ふと思ったのですが

 細川重男さんの著作を読んだせいか、「北条義時ってドラマ向きの歴史上の人物じゃないか?」と。
 伊豆の、中央ともつながりがない訳ではないけど、まぁ小規模な武士団である北条氏の分家になる事を決められていた彼が、義兄に源頼朝を得たこと。彼の第一の家臣であると認められていたこと。頼朝死後の権力闘争で父時政が策を弄して対立勢力を倒していくのですが、それに対してやや距離をおいていたこと。最終的には暴走した父と継母を追放して北条氏の、そして幕府の中枢に上り詰めたこと。
 そして最後には、『朝敵』と認定されながら、『上皇ご謀反』承久の乱を勝ち、唯一『朝敵』を跳ね除けた人物であります。武家時代には頼朝とともに神格視されていた人物ですが、面白い事にガリガリの皇統支持者の北畠親房北条義時を認めていて、彼が否定されるのは明治維新後・・・なのかな?
 そう考えると明治から戦中までって言論統制の時代だったのかねぇ、とも思いますが、は○とか、め○らとか、え○とかいう言葉が差別的用語と自主規制されている現代もある意味言論統制されているのかなぁ、と思ったり・・・それはどーでもいいことですが。
 北条義時本人は積極的に動いていないのですよね、各局面で。おそらく実直で真面目な人柄で、野心満々の親父に比べると他の御家人たちから信頼されていたのかも知れません。『陰険』と見られそうな出来事は宇都宮頼綱出家事件とか、和田合戦前後の事かな。それも若いというより幼い三代将軍実朝を支え幕府の中央集権をはかろうとした結果なので、弁解ができなくもない。

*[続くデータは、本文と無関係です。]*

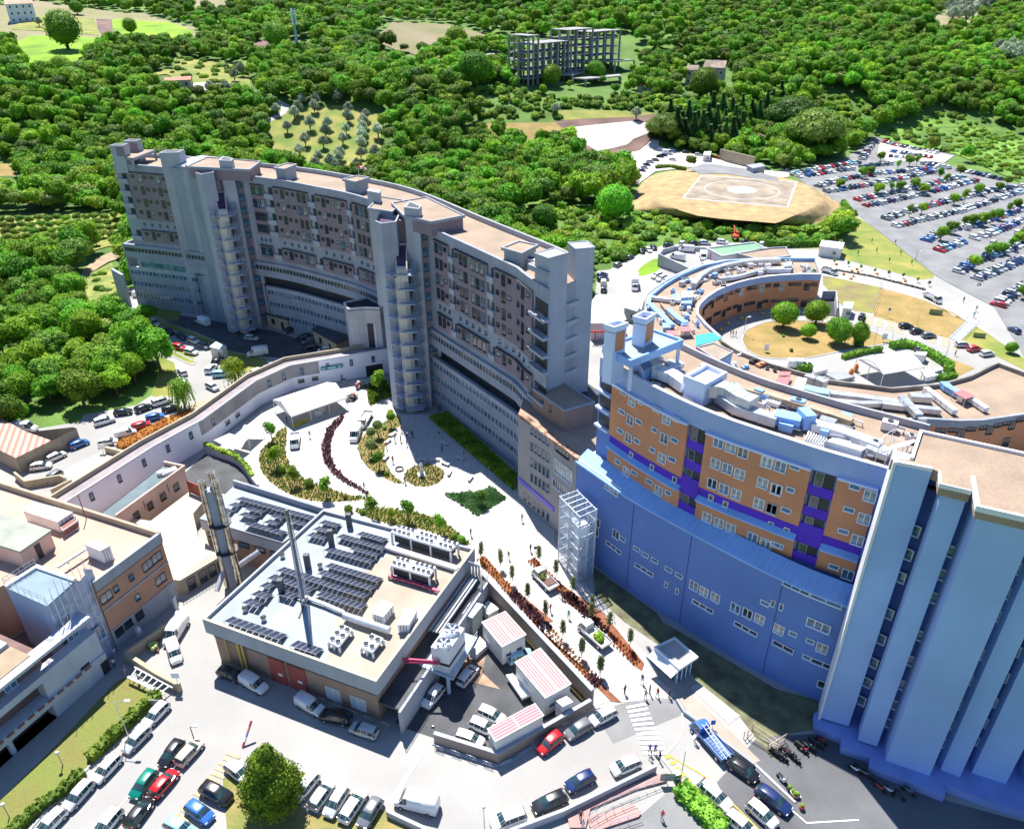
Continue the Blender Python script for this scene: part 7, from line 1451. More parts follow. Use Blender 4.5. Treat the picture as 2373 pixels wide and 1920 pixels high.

 自分がギラギラ目指さず、あれよあれよという間に幕府の実力者になっていく。そういう人物ってドラマにならないかなぁ。ダメかなぁ。
 昔の大河ドラマ毛利元就」を見て、あ、原作の持ち味が死んでいる、と感じたんですよネ。原作は永井路子さんの『山霧』という元就と妻お方が七転八倒している姿を描いた小説でして、冷静で冷徹な元就と明るくて、くよくよしないお方の、互いが互いを補うような夫婦関係が好きだったのですが・・・いやお方が凄く可愛いのですが、その設定を生かしていなかったんですよ。
 「俺が!俺が!」っていう人の方がいいのかね?それとも脚本家の好みですかネ?